**WHAT YOU SHOULD DO**:
Set down each line of the material that follows, exactly, with no pictures.

[start]

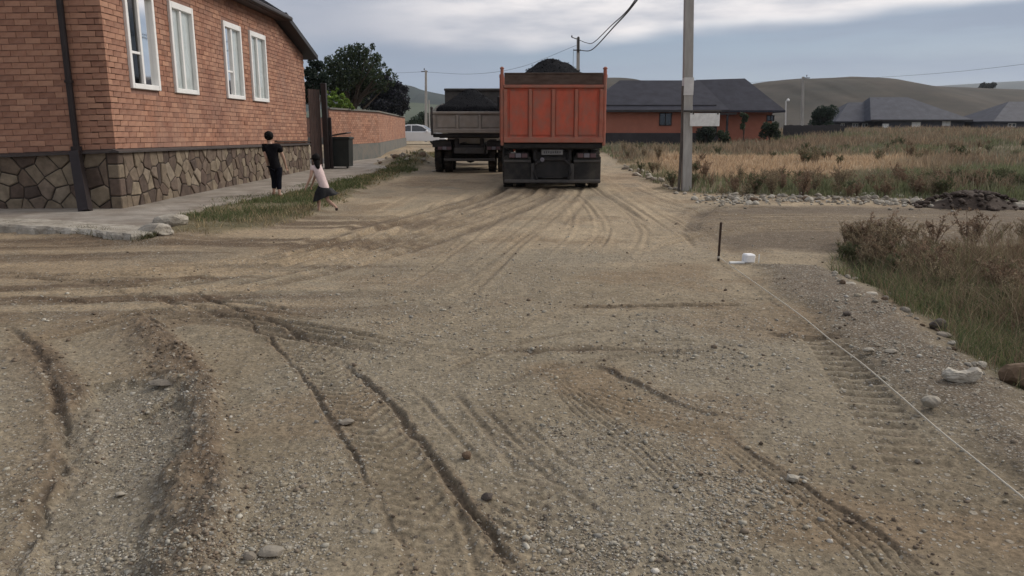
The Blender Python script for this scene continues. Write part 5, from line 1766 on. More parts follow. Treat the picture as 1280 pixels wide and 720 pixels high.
# bushes and trees in front of those houses
for (nm, px, py, rr_, Y, cols, label, cat, n_, seed) in (
        ('dark_tree', 1030, 149, 16, 88, [(.028, .046, .03), (.022, .038, .026)], 'round dark green tree between the orange house and the grey roofed house', 'tree', 4500, 21),
        ('shrub', 962, 163, 11, 57.5, [(.045, .06, .035), (.035, .05, .03)], 'dark shrub under the small window of the orange house', 'shrub', 2600, 22),
        ('sapling', 930, 152, 9, 57, [(.06, .08, .04), (.05, .065, .035)], 'thin leafy sapling in front of the orange house wall', 'sapling', 1500, 23),
        ('shrub', 882, 169, 12, 56.5, [(.03, .042, .028), (.026, .036, .026)], 'blackish leaf clump standing in for porch shade below the white board', 'shrub', 2600, 24),  # dark foliage added in place of the porch shade
        ('shrub', 905, 170, 9, 56, [(.05, .065, .035), (.04, .055, .03)], 'green shrub just right of the white board below orange wall', 'shrub', 1600, 25),
        ('distant_tree', 1159, 110.5, 3, 385, [(.03, .035, .025)], 'tiny lone dark tree on the hill skyline', 'tree', 500, 26),
        ('distant_tree', 1232, 111.5, 8, 390, [(.03, .035, .028)], 'small dark clump of trees at the right end of hill skyline', 'tree', 900, 27)):
    c = PX(px, py, Y)
    k = rr_ * Y / 970.0
    r = random.Random(seed)
    gz_ = hgt(c.x, Y) if Y < 300 else c.z - k * 1.6
    B = (c.x, Y, gz_)
    bl = [(r.uniform(-.75, .75) * k, r.uniform(-.6, .6) * k, c.z - gz_ + r.uniform(-.55, .6) * k, k * r.uniform(.32, .55)) for _ in range(13)]
    if nm == 'sapling': bl = [(b_[0] * .45, b_[1] * .45, c.z - gz_ + r.uniform(-1, 1) * k, b_[3] * .7) for b_ in bl]
    tree(nm, B, label, cat, bl, n_, .09 * (Y / 60) * (1.0 if Y < 300 else 1.2), cols, max(.3, (c.z - gz_) * .8), .05 * k + .02, seed)

# ---------------------------------------------------------------- people
def skin_mesh(name, joints, edges, m, parent, org, root=0, sub=2):
    """joints: list of (point, radius or (rx, ry)); one continuous surface grown round the edges"""
    me = bpy.data.meshes.new(name)
    me.from_pydata([tuple(Vector(j[0]) - Vector(org)) for j in joints], edges, [])
    o = bpy.data.objects.new(name, me); COL.objects.link(o)
    o.modifiers.new('skin', 'SKIN').use_smooth_shade = True
    sv = me.skin_vertices[0].data
    for v, j in zip(sv, joints):
        v.radius = j[1] if isinstance(j[1], tuple) else (j[1], j[1]); v.use_root = False
    sv[root].use_root = True
    s = o.modifiers.new('sub', 'SUBSURF'); s.levels = sub; s.render_levels = sub
    dg = bpy.context.evaluated_depsgraph_get()
    new = bpy.data.meshes.new_from_object(o.evaluated_get(dg))
    bpy.data.objects.remove(o); bpy.data.meshes.remove(me)
    new.name = name
    new.materials.clear()
    return link_mesh(name, new, m, parent)


def ball(name, c, r3, m, parent, org, seed=0, rough=0.0, sub=3, fn=None):
    bm = bmesh.new(); bmesh.ops.create_icosphere(bm, subdivisions=sub, radius=1)
    rr = random.Random(seed)
    for v in bm.verts:
        k = 1 + rr.uniform(-rough, rough)
        p = Vector((v.co.x * r3[0] * k, v.co.y * r3[1] * k, v.co.z * r3[2] * k))
        v.co = (fn(p) if fn else p) + Vector(c) - Vector(org)
    me = bpy.data.meshes.new(name); bm.to_mesh(me); bm.free()
    for p in me.polygons: p.use_smooth = True
    return link_mesh(name, me, m, parent)


def hand_chain(J, E, wrist_i, d, side, s):
    """palm, four fingers and a thumb grown from the wrist; d = direction of the arm, side = towards the thumb"""
    w = Vector(J[wrist_i][0]); d = d.normalized(); side = (side - d * side.dot(d)).normalized(); n = d.cross(side).normalized()
    J.append((w + d * .045 * s, (.030 * s, .016 * s))); palm = len(J) - 1
    E.append((wrist_i, palm))
    for k, L in enumerate((.055, .062, .058, .045)):
        off = (1.5 - k) * .017 * s
        a = w + d * .075 * s + side * off
        J.append((a, .0085 * s)); i0 = len(J) - 1; E.append((palm, i0))
        J.append((a + d * L * .55 * s + n * .008 * s, .0075 * s)); E.append((i0, i0 + 1))
        J.append((a + d * L * .95 * s + n * .024 * s, .006 * s)); E.append((i0 + 1, i0 + 2))
    J.append((w + d * .03 * s + side * .035 * s, .009 * s)); E.append((palm, len(J) - 1))
    J.append((w + d * .062 * s + side * .048 * s + n * .01 * s, .0075 * s)); E.append((len(J) - 2, len(J) - 1))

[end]

**RESPONSE BELOW**:
The Blender Python script for this scene continues. Write part 5, from line 1766 on. More parts follow. Treat the picture as 1280 pixels wide and 720 pixels high.
# bushes and trees in front of those houses
for (nm, px, py, rr_, Y, cols, label, cat, n_, seed) in (
        ('dark_tree', 1030, 149, 16, 88, [(.028, .046, .03), (.022, .038, .026)], 'round dark green tree between the orange house and the grey roofed house', 'tree', 4500, 21),
        ('shrub', 962, 163, 11, 57.5, [(.045, .06, .035), (.035, .05, .03)], 'dark shrub under the small window of the orange house', 'shrub', 2600, 22),
        ('sapling', 930, 152, 9, 57, [(.06, .08, .04), (.05, .065, .035)], 'thin leafy sapling in front of the orange house wall', 'sapling', 1500, 23),
        ('shrub', 882, 169, 12, 56.5, [(.03, .042, .028), (.026, .036, .026)], 'blackish leaf clump standing in for porch shade below the white board', 'shrub', 2600, 24),  # dark foliage added in place of the porch shade
        ('shrub', 905, 170, 9, 56, [(.05, .065, .035), (.04, .055, .03)], 'green shrub just right of the white board below orange wall', 'shrub', 1600, 25),
        ('distant_tree', 1159, 110.5, 3, 385, [(.03, .035, .025)], 'tiny lone dark tree on the hill skyline', 'tree', 500, 26),
        ('distant_tree', 1232, 111.5, 8, 390, [(.03, .035, .028)], 'small dark clump of trees at the right end of hill skyline', 'tree', 900, 27)):
    c = PX(px, py, Y)
    k = rr_ * Y / 970.0
    r = random.Random(seed)
    gz_ = hgt(c.x, Y) if Y < 300 else c.z - k * 1.6
    B = (c.x, Y, gz_)
    bl = [(r.uniform(-.75, .75) * k, r.uniform(-.6, .6) * k, c.z - gz_ + r.uniform(-.55, .6) * k, k * r.uniform(.32, .55)) for _ in range(13)]
    if nm == 'sapling': bl = [(b_[0] * .45, b_[1] * .45, c.z - gz_ + r.uniform(-1, 1) * k, b_[3] * .7) for b_ in bl]
    tree(nm, B, label, cat, bl, n_, .09 * (Y / 60) * (1.0 if Y < 300 else 1.2), cols, max(.3, (c.z - gz_) * .8), .05 * k + .02, seed)

# ---------------------------------------------------------------- people
def skin_mesh(name, joints, edges, m, parent, org, root=0, sub=2):
    """joints: list of (point, radius or (rx, ry)); one continuous surface grown round the edges"""
    me = bpy.data.meshes.new(name)
    me.from_pydata([tuple(Vector(j[0]) - Vector(org)) for j in joints], edges, [])
    o = bpy.data.objects.new(name, me); COL.objects.link(o)
    o.modifiers.new('skin', 'SKIN').use_smooth_shade = True
    sv = me.skin_vertices[0].data
    for v, j in zip(sv, joints):
        v.radius = j[1] if isinstance(j[1], tuple) else (j[1], j[1]); v.use_root = False
    sv[root].use_root = True
    s = o.modifiers.new('sub', 'SUBSURF'); s.levels = sub; s.render_levels = sub
    dg = bpy.context.evaluated_depsgraph_get()
    new = bpy.data.meshes.new_from_object(o.evaluated_get(dg))
    bpy.data.objects.remove(o); bpy.data.meshes.remove(me)
    new.name = name
    new.materials.clear()
    return link_mesh(name, new, m, parent)


def ball(name, c, r3, m, parent, org, seed=0, rough=0.0, sub=3, fn=None):
    bm = bmesh.new(); bmesh.ops.create_icosphere(bm, subdivisions=sub, radius=1)
    rr = random.Random(seed)
    for v in bm.verts:
        k = 1 + rr.uniform(-rough, rough)
        p = Vector((v.co.x * r3[0] * k, v.co.y * r3[1] * k, v.co.z * r3[2] * k))
        v.co = (fn(p) if fn else p) + Vector(c) - Vector(org)
    me = bpy.data.meshes.new(name); bm.to_mesh(me); bm.free()
    for p in me.polygons: p.use_smooth = True
    return link_mesh(name, me, m, parent)


def hand_chain(J, E, wrist_i, d, side, s):
    """palm, four fingers and a thumb grown from the wrist; d = direction of the arm, side = towards the thumb"""
    w = Vector(J[wrist_i][0]); d = d.normalized(); side = (side - d * side.dot(d)).normalized(); n = d.cross(side).normalized()
    J.append((w + d * .045 * s, (.030 * s, .016 * s))); palm = len(J) - 1
    E.append((wrist_i, palm))
    for k, L in enumerate((.055, .062, .058, .045)):
        off = (1.5 - k) * .017 * s
        a = w + d * .075 * s + side * off
        J.append((a, .0085 * s)); i0 = len(J) - 1; E.append((palm, i0))
        J.append((a + d * L * .55 * s + n * .008 * s, .0075 * s)); E.append((i0, i0 + 1))
        J.append((a + d * L * .95 * s + n * .024 * s, .006 * s)); E.append((i0 + 1, i0 + 2))
    J.append((w + d * .03 * s + side * .035 * s, .009 * s)); E.append((palm, len(J) - 1))
    J.append((w + d * .062 * s + side * .048 * s + n * .01 * s, .0075 * s)); E.append((len(J) - 2, len(J) - 1))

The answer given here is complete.